3. Para a esquerda a solução para a miséria é o apoio do estado. Nunca a iniciativa dos indivíduos para resolver os seus problemas. Mas quando se coloca a questão das mães que não têm condições para ter filhos a esquerda não defende mais subsídios, defende liberdade de escolha. Uma liberdade de escolha que, por só ser possível à custa de um potencial ser humano, é ainda mais radical que aquela que produz a chamada selva capitalista.
4. A esquerda não reconhece as virtudes da liberdade de escolha quando se fala em questões económicas e sociais, excepto quando se fala de aborto. Toda a actividade económica e social tem que ser regulamentada porque a ordem espontânea é uma selva e as pessoas precisam de ser governadas e orientadas. A única situação em que a liberdade individual é virtuosa é no caso do aborto.
5. A esquerda gosta de regular os mais ínfimos detalhes da actividade privada, como se viu no caso dos arredondamentos dos juros ou no caso da regulamentação dos períodos de cobrança dos parques de estacionamento. Mas no caso do aborto é contra qualquer tipo de regulamentação.
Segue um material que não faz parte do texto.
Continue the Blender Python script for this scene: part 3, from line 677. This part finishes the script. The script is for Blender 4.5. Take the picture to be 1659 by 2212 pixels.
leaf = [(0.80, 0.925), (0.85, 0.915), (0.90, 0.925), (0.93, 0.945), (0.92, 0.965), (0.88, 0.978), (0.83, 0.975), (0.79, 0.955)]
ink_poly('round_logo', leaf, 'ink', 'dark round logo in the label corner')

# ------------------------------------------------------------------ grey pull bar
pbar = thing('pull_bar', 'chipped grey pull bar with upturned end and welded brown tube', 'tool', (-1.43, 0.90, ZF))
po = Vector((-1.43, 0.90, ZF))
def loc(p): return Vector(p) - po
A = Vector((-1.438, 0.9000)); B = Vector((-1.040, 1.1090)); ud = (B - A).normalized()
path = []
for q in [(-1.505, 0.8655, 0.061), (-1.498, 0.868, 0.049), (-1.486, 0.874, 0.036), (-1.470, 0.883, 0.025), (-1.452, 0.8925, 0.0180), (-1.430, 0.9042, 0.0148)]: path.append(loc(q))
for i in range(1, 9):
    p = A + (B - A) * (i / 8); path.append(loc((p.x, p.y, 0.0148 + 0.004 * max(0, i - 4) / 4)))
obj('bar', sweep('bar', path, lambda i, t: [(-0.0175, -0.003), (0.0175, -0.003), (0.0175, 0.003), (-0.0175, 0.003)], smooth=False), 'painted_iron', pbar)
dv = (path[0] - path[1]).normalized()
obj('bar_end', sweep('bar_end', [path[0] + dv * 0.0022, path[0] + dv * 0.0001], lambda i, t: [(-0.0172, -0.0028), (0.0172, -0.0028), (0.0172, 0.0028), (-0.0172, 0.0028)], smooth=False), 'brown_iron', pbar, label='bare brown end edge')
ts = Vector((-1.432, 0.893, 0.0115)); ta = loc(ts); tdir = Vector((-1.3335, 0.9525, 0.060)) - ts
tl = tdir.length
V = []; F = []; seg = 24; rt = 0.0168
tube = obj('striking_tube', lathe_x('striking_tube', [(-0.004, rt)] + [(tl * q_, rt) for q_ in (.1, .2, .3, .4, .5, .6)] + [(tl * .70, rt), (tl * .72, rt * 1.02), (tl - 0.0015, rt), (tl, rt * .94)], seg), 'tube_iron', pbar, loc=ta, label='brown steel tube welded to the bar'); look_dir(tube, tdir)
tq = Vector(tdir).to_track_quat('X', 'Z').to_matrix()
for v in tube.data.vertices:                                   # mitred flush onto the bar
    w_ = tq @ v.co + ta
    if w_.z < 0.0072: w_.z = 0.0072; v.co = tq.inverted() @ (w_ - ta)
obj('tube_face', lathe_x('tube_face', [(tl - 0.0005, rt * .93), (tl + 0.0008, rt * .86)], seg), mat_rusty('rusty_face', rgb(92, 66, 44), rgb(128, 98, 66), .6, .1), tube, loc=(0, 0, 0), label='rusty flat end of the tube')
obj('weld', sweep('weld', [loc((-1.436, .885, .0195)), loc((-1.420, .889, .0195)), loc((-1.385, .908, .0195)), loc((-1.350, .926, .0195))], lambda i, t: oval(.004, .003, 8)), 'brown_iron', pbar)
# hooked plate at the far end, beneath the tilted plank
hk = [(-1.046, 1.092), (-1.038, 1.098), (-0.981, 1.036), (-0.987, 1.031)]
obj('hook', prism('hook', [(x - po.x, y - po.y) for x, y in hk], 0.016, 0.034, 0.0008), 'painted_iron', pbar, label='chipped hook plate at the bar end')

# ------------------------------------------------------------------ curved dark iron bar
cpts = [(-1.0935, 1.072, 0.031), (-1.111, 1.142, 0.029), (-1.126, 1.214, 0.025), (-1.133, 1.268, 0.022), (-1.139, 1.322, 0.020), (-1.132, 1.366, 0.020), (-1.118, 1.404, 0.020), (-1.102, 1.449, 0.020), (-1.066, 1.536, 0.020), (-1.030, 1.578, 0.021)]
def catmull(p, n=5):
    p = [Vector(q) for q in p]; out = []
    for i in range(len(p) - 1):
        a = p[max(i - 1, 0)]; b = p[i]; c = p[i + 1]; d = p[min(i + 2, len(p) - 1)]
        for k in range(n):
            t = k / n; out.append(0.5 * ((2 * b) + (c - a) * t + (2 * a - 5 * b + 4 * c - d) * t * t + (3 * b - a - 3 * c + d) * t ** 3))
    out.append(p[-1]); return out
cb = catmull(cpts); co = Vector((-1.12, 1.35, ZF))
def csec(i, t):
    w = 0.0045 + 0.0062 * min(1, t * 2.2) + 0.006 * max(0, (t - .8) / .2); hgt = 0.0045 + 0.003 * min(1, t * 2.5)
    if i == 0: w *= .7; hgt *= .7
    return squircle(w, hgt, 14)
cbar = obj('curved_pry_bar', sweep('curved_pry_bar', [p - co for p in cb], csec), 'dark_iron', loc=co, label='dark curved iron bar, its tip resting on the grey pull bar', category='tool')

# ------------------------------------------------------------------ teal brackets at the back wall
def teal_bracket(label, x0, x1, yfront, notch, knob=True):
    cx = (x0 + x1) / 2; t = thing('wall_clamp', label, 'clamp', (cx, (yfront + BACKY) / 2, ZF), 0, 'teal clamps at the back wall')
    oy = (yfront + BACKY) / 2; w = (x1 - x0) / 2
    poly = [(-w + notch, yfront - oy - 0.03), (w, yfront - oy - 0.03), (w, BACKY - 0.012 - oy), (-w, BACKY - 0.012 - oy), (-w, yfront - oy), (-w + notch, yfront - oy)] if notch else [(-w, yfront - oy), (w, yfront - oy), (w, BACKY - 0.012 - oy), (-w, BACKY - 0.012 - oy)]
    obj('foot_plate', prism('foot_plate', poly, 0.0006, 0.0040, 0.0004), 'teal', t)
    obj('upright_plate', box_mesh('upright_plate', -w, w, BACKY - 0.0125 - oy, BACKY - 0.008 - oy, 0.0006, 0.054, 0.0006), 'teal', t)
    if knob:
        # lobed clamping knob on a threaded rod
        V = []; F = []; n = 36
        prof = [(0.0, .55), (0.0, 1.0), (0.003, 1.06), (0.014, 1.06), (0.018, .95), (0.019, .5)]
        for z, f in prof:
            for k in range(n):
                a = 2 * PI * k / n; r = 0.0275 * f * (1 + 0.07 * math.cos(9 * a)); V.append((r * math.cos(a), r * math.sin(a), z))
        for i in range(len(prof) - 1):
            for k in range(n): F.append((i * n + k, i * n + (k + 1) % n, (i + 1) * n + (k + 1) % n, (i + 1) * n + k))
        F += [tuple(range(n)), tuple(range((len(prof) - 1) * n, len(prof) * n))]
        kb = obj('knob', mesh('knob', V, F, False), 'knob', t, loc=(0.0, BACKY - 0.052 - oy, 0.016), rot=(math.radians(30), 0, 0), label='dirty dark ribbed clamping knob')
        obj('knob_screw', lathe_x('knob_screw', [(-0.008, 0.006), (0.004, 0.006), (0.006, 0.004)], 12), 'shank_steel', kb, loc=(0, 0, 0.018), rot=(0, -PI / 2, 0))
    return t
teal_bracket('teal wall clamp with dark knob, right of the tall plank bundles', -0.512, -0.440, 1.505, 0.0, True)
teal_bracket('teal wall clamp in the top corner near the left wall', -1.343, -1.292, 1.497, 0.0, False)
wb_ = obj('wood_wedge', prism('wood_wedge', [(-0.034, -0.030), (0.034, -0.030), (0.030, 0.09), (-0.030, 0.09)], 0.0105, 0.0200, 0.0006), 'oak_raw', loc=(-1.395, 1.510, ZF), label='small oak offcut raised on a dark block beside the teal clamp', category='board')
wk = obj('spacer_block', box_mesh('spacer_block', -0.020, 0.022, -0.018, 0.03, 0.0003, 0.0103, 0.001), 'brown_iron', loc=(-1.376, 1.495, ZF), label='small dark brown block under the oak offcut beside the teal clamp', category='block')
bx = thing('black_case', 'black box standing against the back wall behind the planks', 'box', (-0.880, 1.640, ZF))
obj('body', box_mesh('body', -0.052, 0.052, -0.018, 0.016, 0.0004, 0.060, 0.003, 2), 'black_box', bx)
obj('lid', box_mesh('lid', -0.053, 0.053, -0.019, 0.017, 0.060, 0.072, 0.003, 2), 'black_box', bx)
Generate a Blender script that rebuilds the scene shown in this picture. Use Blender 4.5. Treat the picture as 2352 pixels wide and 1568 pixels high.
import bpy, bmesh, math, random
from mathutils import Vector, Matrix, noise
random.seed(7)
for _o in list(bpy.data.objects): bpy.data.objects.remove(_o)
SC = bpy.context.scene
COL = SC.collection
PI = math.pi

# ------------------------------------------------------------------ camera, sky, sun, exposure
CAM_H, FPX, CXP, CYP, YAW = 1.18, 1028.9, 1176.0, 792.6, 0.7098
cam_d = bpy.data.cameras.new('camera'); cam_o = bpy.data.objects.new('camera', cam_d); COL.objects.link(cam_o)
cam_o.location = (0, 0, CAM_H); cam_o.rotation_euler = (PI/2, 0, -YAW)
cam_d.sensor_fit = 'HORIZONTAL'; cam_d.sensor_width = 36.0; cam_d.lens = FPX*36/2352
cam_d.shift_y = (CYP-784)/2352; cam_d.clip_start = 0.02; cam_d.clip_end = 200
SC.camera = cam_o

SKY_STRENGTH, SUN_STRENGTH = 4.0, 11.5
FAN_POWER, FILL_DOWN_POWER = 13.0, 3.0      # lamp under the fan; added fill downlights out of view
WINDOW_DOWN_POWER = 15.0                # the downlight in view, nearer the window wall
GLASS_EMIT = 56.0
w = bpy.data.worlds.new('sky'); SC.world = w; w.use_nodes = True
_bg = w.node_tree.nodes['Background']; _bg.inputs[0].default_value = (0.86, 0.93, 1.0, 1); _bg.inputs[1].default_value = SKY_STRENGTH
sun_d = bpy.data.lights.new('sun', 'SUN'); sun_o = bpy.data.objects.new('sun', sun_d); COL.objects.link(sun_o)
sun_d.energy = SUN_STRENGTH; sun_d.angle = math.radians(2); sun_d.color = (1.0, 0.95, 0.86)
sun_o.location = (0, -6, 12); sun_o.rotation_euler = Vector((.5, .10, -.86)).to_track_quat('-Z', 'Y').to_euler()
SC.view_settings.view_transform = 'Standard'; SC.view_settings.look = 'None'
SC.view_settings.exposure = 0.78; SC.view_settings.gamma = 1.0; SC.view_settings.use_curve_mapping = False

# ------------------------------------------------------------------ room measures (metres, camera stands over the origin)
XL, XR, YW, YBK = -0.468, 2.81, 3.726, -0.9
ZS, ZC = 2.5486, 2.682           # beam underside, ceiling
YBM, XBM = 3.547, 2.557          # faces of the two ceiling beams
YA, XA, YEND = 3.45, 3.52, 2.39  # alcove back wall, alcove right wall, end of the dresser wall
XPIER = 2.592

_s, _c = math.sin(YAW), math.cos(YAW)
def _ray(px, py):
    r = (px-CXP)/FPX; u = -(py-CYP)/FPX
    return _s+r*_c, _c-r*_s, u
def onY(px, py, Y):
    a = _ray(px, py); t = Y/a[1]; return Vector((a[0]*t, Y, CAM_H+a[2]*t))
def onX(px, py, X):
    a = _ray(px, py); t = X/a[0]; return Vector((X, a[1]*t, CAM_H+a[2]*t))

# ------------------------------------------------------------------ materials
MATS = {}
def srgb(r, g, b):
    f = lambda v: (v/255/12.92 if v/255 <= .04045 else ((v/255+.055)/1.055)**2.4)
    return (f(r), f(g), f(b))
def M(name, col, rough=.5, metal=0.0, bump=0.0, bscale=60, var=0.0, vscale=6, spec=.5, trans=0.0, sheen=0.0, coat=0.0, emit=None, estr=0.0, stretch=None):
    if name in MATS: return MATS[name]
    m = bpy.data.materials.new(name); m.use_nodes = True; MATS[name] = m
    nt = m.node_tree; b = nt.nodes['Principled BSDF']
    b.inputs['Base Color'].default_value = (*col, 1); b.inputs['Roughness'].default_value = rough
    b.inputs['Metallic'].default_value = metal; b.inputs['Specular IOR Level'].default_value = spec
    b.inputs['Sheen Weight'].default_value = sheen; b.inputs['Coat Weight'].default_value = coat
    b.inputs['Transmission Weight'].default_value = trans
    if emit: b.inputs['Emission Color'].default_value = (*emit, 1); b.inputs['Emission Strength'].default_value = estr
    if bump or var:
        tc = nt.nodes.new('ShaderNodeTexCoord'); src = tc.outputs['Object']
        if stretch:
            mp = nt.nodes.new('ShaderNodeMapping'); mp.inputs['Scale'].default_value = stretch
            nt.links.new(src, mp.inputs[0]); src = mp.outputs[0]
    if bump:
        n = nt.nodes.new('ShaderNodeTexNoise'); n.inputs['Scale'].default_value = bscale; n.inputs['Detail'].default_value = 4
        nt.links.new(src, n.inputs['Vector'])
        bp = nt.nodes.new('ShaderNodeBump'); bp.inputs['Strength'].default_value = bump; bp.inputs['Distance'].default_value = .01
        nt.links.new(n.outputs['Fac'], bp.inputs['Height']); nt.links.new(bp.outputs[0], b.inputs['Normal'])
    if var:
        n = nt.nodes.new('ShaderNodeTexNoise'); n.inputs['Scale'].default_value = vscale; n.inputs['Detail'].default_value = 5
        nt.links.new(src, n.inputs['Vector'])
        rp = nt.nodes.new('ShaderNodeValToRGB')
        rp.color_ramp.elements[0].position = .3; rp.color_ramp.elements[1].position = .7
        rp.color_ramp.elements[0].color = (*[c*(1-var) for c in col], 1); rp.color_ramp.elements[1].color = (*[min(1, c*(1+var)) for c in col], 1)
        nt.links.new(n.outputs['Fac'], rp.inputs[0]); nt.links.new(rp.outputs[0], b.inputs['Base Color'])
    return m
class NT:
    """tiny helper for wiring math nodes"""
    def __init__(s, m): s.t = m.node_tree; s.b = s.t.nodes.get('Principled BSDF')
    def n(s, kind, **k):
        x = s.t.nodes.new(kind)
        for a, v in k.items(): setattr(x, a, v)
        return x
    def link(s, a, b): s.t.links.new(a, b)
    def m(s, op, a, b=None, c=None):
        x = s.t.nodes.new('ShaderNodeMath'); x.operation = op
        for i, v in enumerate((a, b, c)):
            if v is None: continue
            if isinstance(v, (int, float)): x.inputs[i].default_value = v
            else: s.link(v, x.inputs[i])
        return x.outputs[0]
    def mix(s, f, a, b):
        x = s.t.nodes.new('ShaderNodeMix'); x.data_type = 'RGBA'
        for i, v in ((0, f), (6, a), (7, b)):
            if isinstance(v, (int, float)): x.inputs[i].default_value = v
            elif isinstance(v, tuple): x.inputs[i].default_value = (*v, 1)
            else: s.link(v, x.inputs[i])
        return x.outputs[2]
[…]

6. A esquerda aceita e pratica uma certa moralidade de estado. É por isso que podemos ver ministros preocupados com questões que são do âmbito da vida privada. Temos ministros e secretários de estado a zelar pela alimentação das crianças, pela saúde dos fumadores e pela saúde das anoréticas. Temos serviços públicos para controlar o consumo de alcool e de droga pelos jovens, para proteger mulheres em situação familiar difícil e para promover a igualdade entre homens e mulheres na sociedade. Fazem-se campanhas pública contra o tabaco, o alcool, a violência doméstica e a favor da condução segura. Mas nunca foi feita uma campanha contra a prática de aborto. Ou seja, para a moralidade de estado que existe em Portugal fumar um cigarro é mais grave do que fazer um aborto.